Either it was because everyone was drunk, high, or just too excited to see so
many boobs–or all of the above, I don't know, but no one seemed to care that
they were turning purple trying to squeeze through the crowd or lost feeling in
their toes. If this was New York, it would have been a mosh pit of blood and
guts and all it would have taken to start it was one cross look at the wrong
person and the party would have been over. Pressing through the mass of people,
more concerned with loosing each other than stepping on whatever was under our
feet, we held onto each other like a chain link fence while watching the scene
around us in amazement.
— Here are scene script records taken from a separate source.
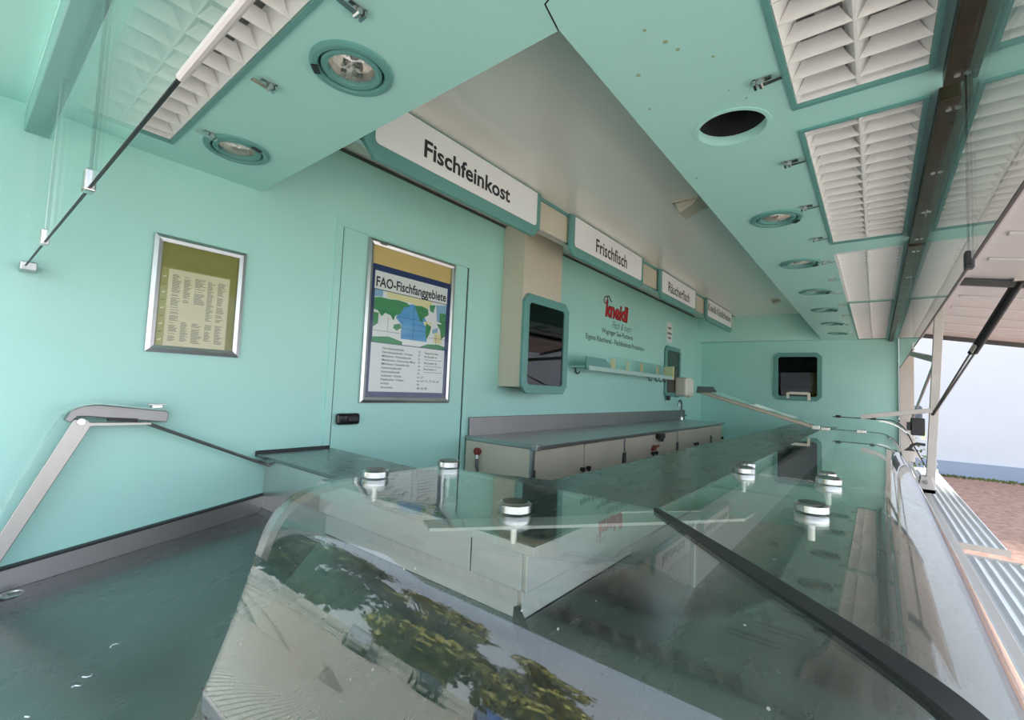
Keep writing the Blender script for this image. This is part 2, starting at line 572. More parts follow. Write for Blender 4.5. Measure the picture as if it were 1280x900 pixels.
# small paint chips on the front soffit
g = G()
for (x, y, r) in ((0.98, .375, .006), (1.02, .36, .005), (1.05, .47, .006), (1.24, .30, .003), (1.30, .27, .003), (1.09, .30, .004), (0.92, .40, .004), (1.7, .52, .004), (1.2, .5, .004)):
    g.lathe((x, y, ZS), [(0.0001, -0.0008), (r, -0.0008), (r, 0.0)], 9)
P('paint_chips', g, mat('olive_chip', (0.30, 0.42, 0.25), 0.6), sof)


# ------------------------------------------------------------------ louvre grilles
def blade_mesh(length, axis, m):
    """one V blade: thin lower edge, wide top, ends cut back like a parabolic louvre"""
    bm = bmesh.new()
    h, tb, tt, cut = 0.042, 0.003, 0.012, 0.024
    L = length / 2
    pts = []
    for (t, z, l) in ((tb, 0.0, L), (tt * 0.55, h * 0.5, L - cut * 0.55), (tt, h, L - cut)):
        pts.append([(-l, -t / 2, z), (l, -t / 2, z), (l, t / 2, z), (-l, t / 2, z)])
    V = [[bm.verts.new((p[0], p[1], p[2]) if axis == 'X' else (p[1], p[0], p[2])) for p in r] for r in pts]
    bm.faces.new(V[0]); bm.faces.new(V[2][::-1])
    for a, b in zip(V, V[1:]):
        for i in range(4):
            j = (i + 1) % 4
            bm.faces.new((a[i], b[i], b[j], a[j]))
    bmesh.ops.recalc_face_normals(bm, faces=bm.faces[:])
    me = bpy.data.meshes.new('blade')
    bm.to_mesh(me); bm.free()
    me.materials.append(m)
    return me


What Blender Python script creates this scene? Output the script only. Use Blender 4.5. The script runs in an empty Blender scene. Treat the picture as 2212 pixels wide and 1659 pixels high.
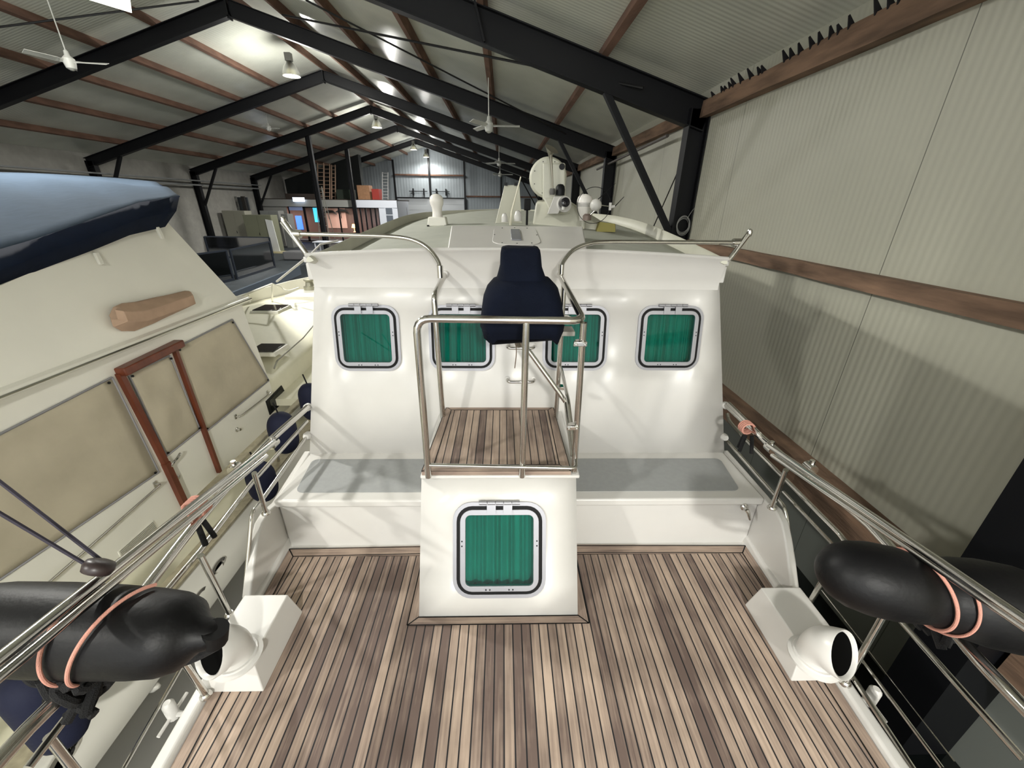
import bpy, bmesh, math, random
from mathutils import Vector, Matrix
random.seed(7)
S=bpy.context.scene
COL=S.collection
# ---------------------------------------------------------------- camera
FPX=866.0; PIT,YAW,ROL=[math.radians(v) for v in (24.2,1.45,0.7)]
C0=Vector((0,0,4.0))
cp,sp,cy_,sy_=math.cos(PIT),math.sin(PIT),math.cos(YAW),math.sin(YAW)
FW=Vector((sy_*cp,cy_*cp,-sp)); R0=Vector((cy_,-sy_,0)); U0=R0.cross(FW)
RR=R0*math.cos(ROL)+U0*math.sin(ROL); UU=-R0*math.sin(ROL)+U0*math.cos(ROL)
cd=bpy.data.cameras.new('camera'); cam=bpy.data.objects.new('camera',cd); COL.objects.link(cam)
cd.sensor_width=36; cd.lens=FPX/2212*36; cd.clip_start=0.05; cd.clip_end=300
m=Matrix((RR,UU,-FW)).transposed().to_4x4(); m.translation=C0; cam.matrix_world=m
S.camera=cam
# ---------------------------------------------------------------- world, view
w=bpy.data.worlds.new('world'); S.world=w; w.use_nodes=True
w.node_tree.nodes['Background'].inputs[0].default_value=(0.86,0.88,0.88,1)
w.node_tree.nodes['Background'].inputs[1].default_value=1.9
S.view_settings.view_transform='Standard'; S.view_settings.look='None'
S.view_settings.gamma=1; S.view_settings.use_curve_mapping=False
S.view_settings.exposure=0.43
LAMP_W=980; LAMP_C=(1.0,0.985,0.93)
# lamps hang under the ridge; their lights are made in high_bay() below
# ---------------------------------------------------------------- helpers
def ray(px,py): return FW+RR*((px-1106)/FPX)-UU*((py-829.5)/FPX)
def at(px,py,x=None,y=None,z=None):
    d=ray(px,py)
    t=(x-C0.x)/d.x if x is not None else (y-C0.y)/d.y if y is not None else (z-C0.z)/d.z
    return C0+d*t
def onp(px,py,p,n):
    d=ray(px,py); n=Vector(n); return C0+d*((Vector(p)-C0).dot(n)/d.dot(n))
def lin(c): return tuple(((v/255)/12.92 if v/255<=.04045 else ((v/255+.055)/1.055)**2.4) for v in c)+(1,)
MATS={}
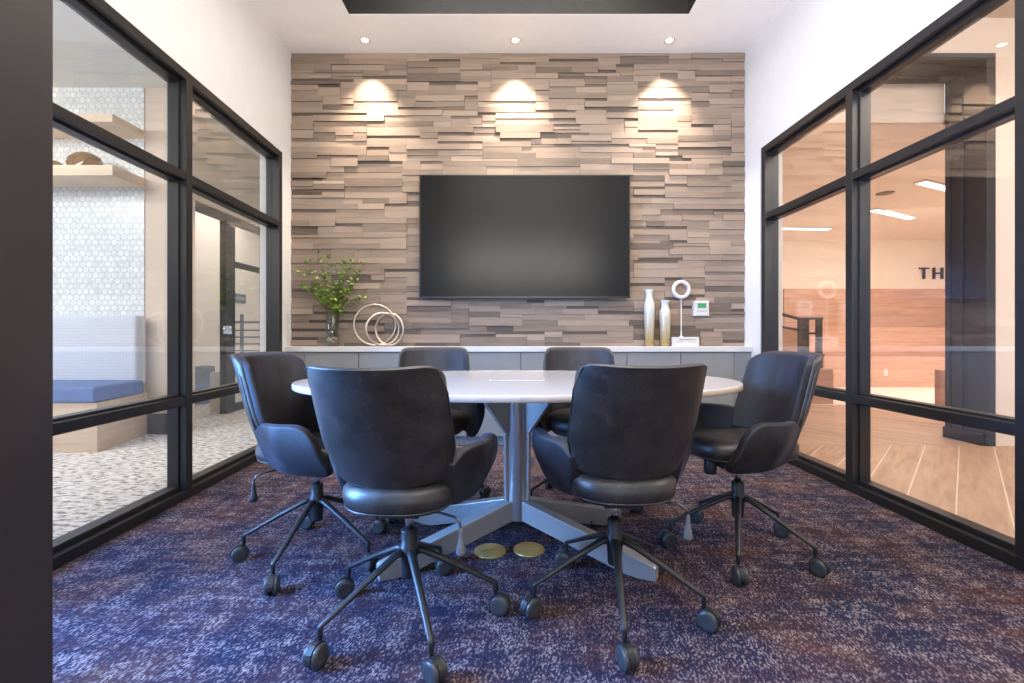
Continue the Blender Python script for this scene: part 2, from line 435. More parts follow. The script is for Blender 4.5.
# ------------------------------------------------------------------ credenza
CT = .871
xs = [LX(YP) + .003] + [(px - CX) / F * YP for px in (304.6, 358.6, 412.6, 466.7, 520.8, 574, 627, 681, 734.5)] + [RX(YP) - .004]
for i, (a, c) in enumerate(zip(xs, xs[1:])):
    fill = i in (0, len(xs) - 2)
    names = ['left end', 'first wide', 'second', 'third', 'fourth', 'fifth', 'sixth', 'seventh', 'eighth', 'right end']
    if fill:
        b = MB(); b.box(a + .001, c - .001, YP + .004, YB - .03, .0, CT - .047)
        o = b.build('filler_panel', 'cabinet_grey', bevel=.002)
        tag(o, 'narrow grey filler panel at the %s of the cabinet run' % ('left' if i == 0 else 'right'), 'panel')
    else:
        root = thing('base_cabinet', ((a + c) / 2, YP, 0), None, 'cabinet', group='grey base cabinets along the feature wall')
        lab = ['below the branch vase', 'below the metal rings', 'just right of the metal rings, behind the left far chair', 'left of the table column, between the far chairs',
               'right of the room centre, between the far chairs', 'behind the right far chair', 'just left of the pearly bottles', 'below the ring ornament'][i - 1]
        root['label'] = 'grey flat-front base cabinet ' + lab
        w = (c - a) / 2
        b = MB(); b.box(-w + .001, w - .001, .022, YB - .03 - YP, .08, CT - .047); b.box(-w + .001, w - .001, .05, .1, 0, .08); b.build('body', 'cabinet_grey', root)
        b = MB(); b.box(-w + .003, w - .003, .002, .021, .085, CT - .052); b.build('door', 'cabinet_grey', root, bevel=.002)
b = MB(); b.box(LX(YP) + .002, RX(YP) - .003, YP - .018, YB - .014, CT - .046, CT)
tag(b.build('worktop', 'counter_white', bevel=.003), 'long white worktop over the grey cabinets', 'worktop')

# ------------------------------------------------------------------ television
YT = 3.93
sx = lambda px, y: (px - CX) / F * y
sz = lambda py, y: H + (CY - py) / F * y
x0, x1, z0_, z1_ = sx(419.3, YT), sx(630.2, YT), sz(298, YT), sz(174.7, YT)
root = thing('television', ((x0 + x1) / 2, YT, (z0_ + z1_) / 2), 'large black flat television on the strip-clad wall', 'television')
w, h = (x1 - x0) / 2, (z1_ - z0_) / 2
b = MB(); b.box(-w, w, .004, .045, -h, h); b.box(-w * .5, w * .5, .045, .075, -h * .6, h * .6); b.box(-.25, .25, .075, .1015, -.2, .2); b.build('housing', 'tv_bezel', root, bevel=.004)
b = MB(); t_ = .011
b.box(-w, w, 0, .006, h - t_, h); b.box(-w, w, 0, .006, -h, -h + t_ * 1.4); b.box(-w, -w + t_, 0, .006, -h + t_, h - t_); b.box(w - t_, w, 0, .006, -h + t_, h - t_)
b.build('bezel', 'tv_bezel', root)
b = MB(); b.box(-w + t_, w - t_, .002, .004, -h + t_ * 1.4, h - t_); b.build('screen', 'tv_screen', root)

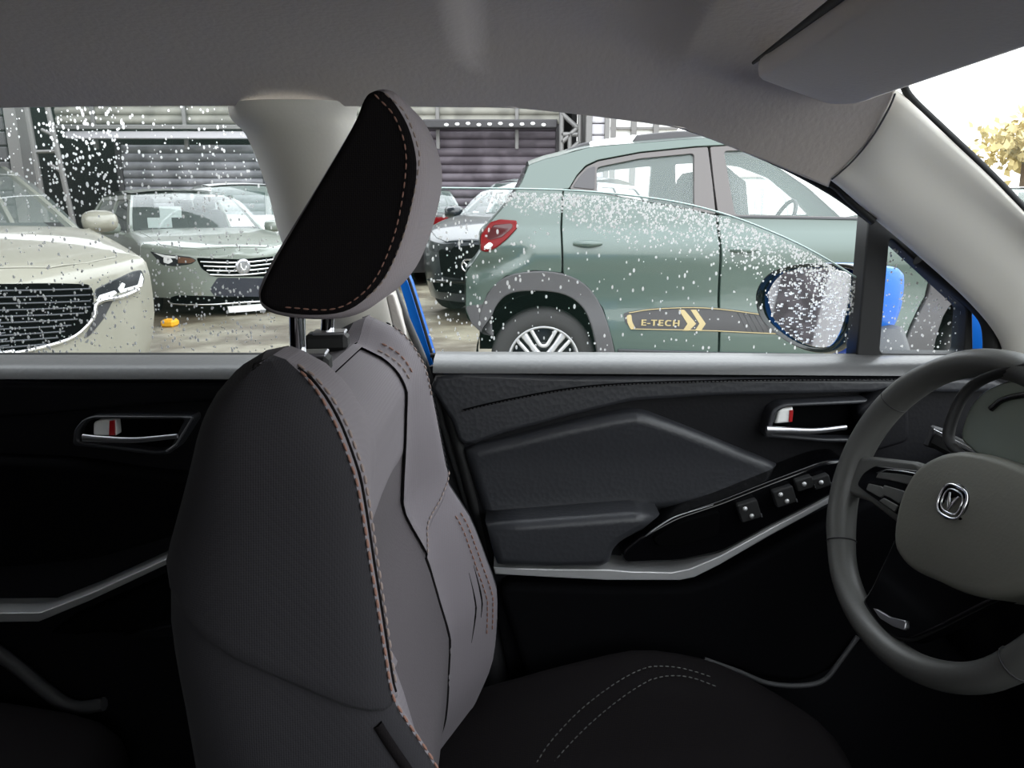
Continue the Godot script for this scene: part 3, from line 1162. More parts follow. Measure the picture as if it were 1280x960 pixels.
func door_mirror(d: Node, rng: RandomNumberGenerator) -> void:
	var o := P(1012, 385, -1.25)
	var n := Vector3(-0.86, 0.10, 0.50).normalized()
	var up := (Vector3.UP - n * n.y).normalized()
	var w := up.cross(n).normalized()
	var outline := func(a: Array) -> PackedVector2Array:
		var r := PackedVector2Array()
		for i in range(0, a.size(), 2):
			var q := PN(a[i], a[i + 1], o, n) - o
			r.append(Vector2(q.dot(w), q.dot(up)))
		return smooth2(r, true, 4)
	var g: PackedVector2Array = outline.call([961, 368, 966, 355, 975, 345, 989, 338, 1021, 335, 1050, 338, 1063, 342, 1065, 352, 1062, 375, 1057, 400, 1048, 423, 1036, 434, 1016, 433.5, 993, 423, 971, 403, 963, 385])
	var h: PackedVector2Array = outline.call([947, 372, 951, 357, 961, 344, 976, 335.5, 1002, 330, 1040, 329, 1068, 331.5, 1076, 340, 1074, 375, 1068, 402, 1057, 427, 1040, 440, 1016, 440, 990, 430, 964, 411, 951, 394])
	var map := func(u: float, v: float, hh: float) -> Vector3: return o + w * u + up * v + n * hh
	var st := ST()
	skin(st, g, [], 0.1, func(u, v, hh): return map.call(u, v, hh + 0.002), 0.0015, 0.004)
	var root := MeshInstance3D.new()
	# rim and shell, lofted backwards from the opening
	var c := Vector2.ZERO
	for p in h:
		c += p
	c /= h.size()
	var ring := func(sc: float, dep: float, shift: Vector2) -> PackedVector3Array:
		var r := PackedVector3Array()
		for p in h:
			var q: Vector2 = c + (p - c) * sc + shift
			r.append(map.call(q.x, q.y, -dep))
		return r
	var ri := PackedVector3Array()
	for i in h.size():
		var q: Vector2 = c + (h[i] - c) * 0.9
		ri.append(map.call(q.x, q.y, 0.001))
	var st2 := ST()
	loft(st2, [ri, ring.call(0.97, -0.008, Vector2.ZERO), ring.call(1.0, -0.002, Vector2.ZERO), ring.call(1.01, 0.012, Vector2.ZERO), ring.call(1.0, 0.018, Vector2.ZERO)], true)
	root = obj("mirror_housing", st2, M.gloss, d)
	st2 = ST()
	loft(st2, [ring.call(1.0, 0.016, Vector2.ZERO), ring.call(1.03, 0.024, Vector2.ZERO), ring.call(1.03, 0.06, Vector2(0, 0.002)), ring.call(0.96, 0.105, Vector2(0, 0.006)), ring.call(0.80, 0.14, Vector2(0, 0.010)), ring.call(0.5, 0.165, Vector2(0, 0.013)), ring.call(0.1, 0.175, Vector2(0, 0.014))], true)
	obj("painted_cap", st2, M.blue, root)
	obj("mirror_glass", st, M.mirror, root)
	st2 = ST()
	var foot := []
	for k in [[1052, 1126, 408, -1.21], [1056, 1131, 422, -1.18], [1062, 1135, 436, -1.15], [1066, 1140, 456, -1.12]]:
		var row := PackedVector3Array()
		var a := P(k[0], k[2], k[3])
		var b := P(k[1], k[2], k[3])
		for q in 12:
			var t := TAU * q / 12.0
			row.append((a + b) / 2.0 + (b - a) / 2.0 * signf(cos(t)) * pow(absf(cos(t)), 0.6) + Vector3(0, 0, 0.03 * sin(t)))
		foot.append(row)
	loft(st2, foot, true, true)
	obj("mirror_foot", st2, M.clad_dark, root)
	var spots := []
	for i in 1300:
		var q: Vector2 = Vector2(rng.randf_range(-0.12, 0.12), rng.randf_range(-0.1, 0.1))
		if not Geometry2D.is_point_in_polygon(q, g):
			continue
		if q.x < 0.0 and rng.randf() < 0.4:
			continue
		spots.append([map.call(q.x, q.y, 0.0038), n, rng.randf_range(0.0006, 0.0015), rng.randf_range(0.9, 1.4)])
	droplets("rain_drops", root, spots, M.water)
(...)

Eventually we managed to get to Frenchman Street again,
where things were a little calmer and we could just relax for a little while.
It
was near two in the morning before we left the jazz scene on Frenchman and you
could still hear music being performed in the streets. It was wonderful. Where
in the world could you be out in the middle of winter, at stupid o'clock in the
morning, walk around with a beer in your hand, and still hear people playing
music in the streets? New Orleans, baby. Only in New Orleans...that's where.